A machine for grinding, filing, or swaging teeth of saws.

Saw-sharpening machine.

In Fig. 4636, a disk of consolidated emery is employed. This is journaled on a counterbalanced arm, so as to be presented to the teeth at any required angle, and rotated by band and pulley. The saw is held by a vise with wooden jaws, clamped to the table. For sharpening circular saws, this is removed and replaced by another of different form. See also saw-grinding machine.

The angles at the points of saw-teeth are in general more acute in proportion to the softness of the material to be operated on, varying from 90′ for metals and very hard woods to 60′ or less for soft woods. To insure the action of each tooth, their points must be in the same straight line (in rectilinear saws), and for this purpose they are topped by laying the file, without its handle, flatwise upon their points and reducing them to the same level by a few strokes of the tool.

More force is applied to the file in sharpening the teeth near the ends of the saw than at the middle, where they are more worn.

There are five different methods usually employed, depending on the character of the teeth.

The first (Fig. 4637) is applicable to the smith's frame-saw, the teeth of which have no set. The saw being held in a vise, face upward, the teeth are lightly hammered, by which they are slightly spread or upset and reduced to the same general level. The file is then applied, being held so as to form a right angle both vertically and horizontally, with the saw-blade.

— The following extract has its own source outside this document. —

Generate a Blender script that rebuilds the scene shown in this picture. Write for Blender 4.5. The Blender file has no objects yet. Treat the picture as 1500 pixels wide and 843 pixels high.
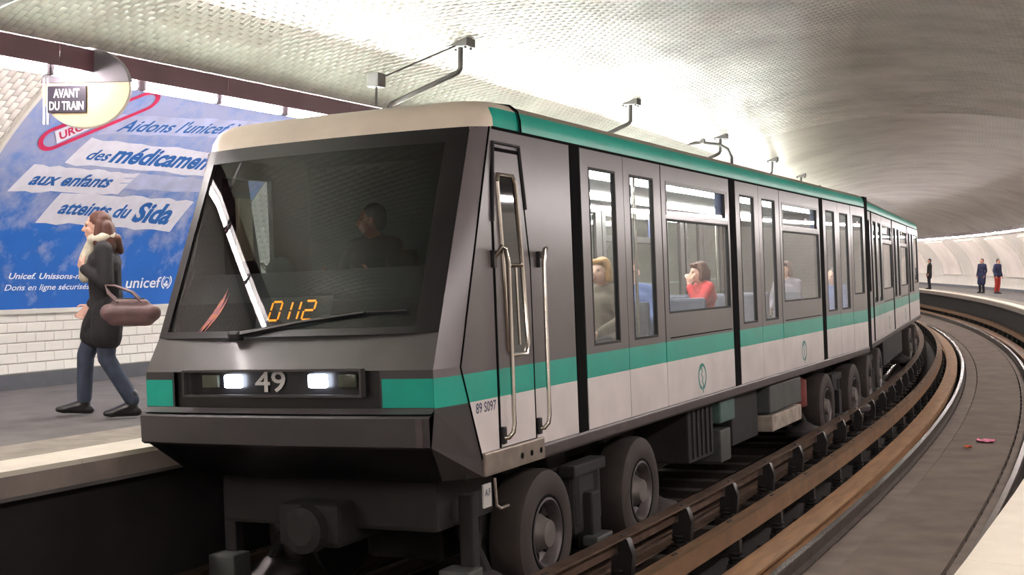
import bpy, bmesh, math, random
import numpy as np
from mathutils import Vector, Matrix, Euler

random.seed(7)
sc = bpy.context.scene
col = sc.collection

# ------------------------------------------------------------------ camera, world, exposure
FPX, TH, HY, ROLL = 1887.44, 0.451, 379.074, 0.0129
CAM = Vector((5.0623, -7.6623, 2.4285))
pit = math.atan((421.5 - HY) / FPX)
F0 = Vector((-math.sin(TH), math.cos(TH), 0)); R0 = Vector((math.cos(TH), math.sin(TH), 0)); U0 = Vector((0, 0, 1))
FW = F0 * math.cos(pit) - U0 * math.sin(pit)
UPI = U0 * math.cos(pit) + F0 * math.sin(pit)
RT = R0 * math.cos(ROLL) + UPI * math.sin(ROLL)
UP = UPI * math.cos(ROLL) - R0 * math.sin(ROLL)
cd = bpy.data.cameras.new('camera'); cam = bpy.data.objects.new('camera', cd); col.objects.link(cam)
cam.matrix_world = Matrix(((RT.x, UP.x, -FW.x, CAM.x), (RT.y, UP.y, -FW.y, CAM.y), (RT.z, UP.z, -FW.z, CAM.z), (0, 0, 0, 1)))
cd.sensor_width = 36.0; cd.lens = FPX / 1500 * 36.0; cd.clip_start = 0.05; cd.clip_end = 400
sc.camera = cam
w = bpy.data.worlds.new('world'); sc.world = w; w.use_nodes = True
w.node_tree.nodes['Background'].inputs[0].default_value = (0.6, 0.62, 0.65, 1)
w.node_tree.nodes['Background'].inputs[1].default_value = 0.01
sc.view_settings.view_transform = 'Standard'; sc.view_settings.look = 'None'
sc.view_settings.exposure = 0.42; sc.view_settings.gamma = 1.0; sc.view_settings.use_curve_mapping = False
TUBE_POWER = 64.0        # radiance of the fluorescent tubes
ADDED_UPLIGHT_POWER = 290.0     # radiance of unseen tubes added on poster-side fixtures to brighten the vault
CABIN_POWER = 22.0        # radiance of the saloon lamps in the train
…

2. Peg, M, and mill-saw teeth in general are sharpened, as shown at b, by applying the file to the faces of the teeth in the [2045] direction indicated by the dotted line; several of the teeth are thus treated, operating from one side of the saw; the workman then operates from the other side, applying the file to the alternate faces, which have been left untouched, in diametrically opposite direction; this process is continued a few teeth at a time throughout the entire length of the saw, after which the two remaining faces of each tooth are filed in a similar way.

Saw-teeth.

3. Hand-saw and other teeth, having angles of 60°, are sharpened by first filing the oblique faces until they coincide with one dotted line, next the backs of the same, then the other oblique faces and their backs.

4. Wood-pruning saws d, which are made thicker on the face than at the back, are sharpened by a triangular file applied very obliquely in a horizontal direction, sometimes at an angle exceeding 45°, as shown by the oblique lines.

5. In sharpening gullet or brier teeth e, the gullets are first filed with a round-edged file, somewhat smaller than the gullet, which gives a concave face to the tooth; it is then employed on the back of the preceding tooth; the top being filed last with the flat side of the file. The setting (see saw-set) is afterward performed.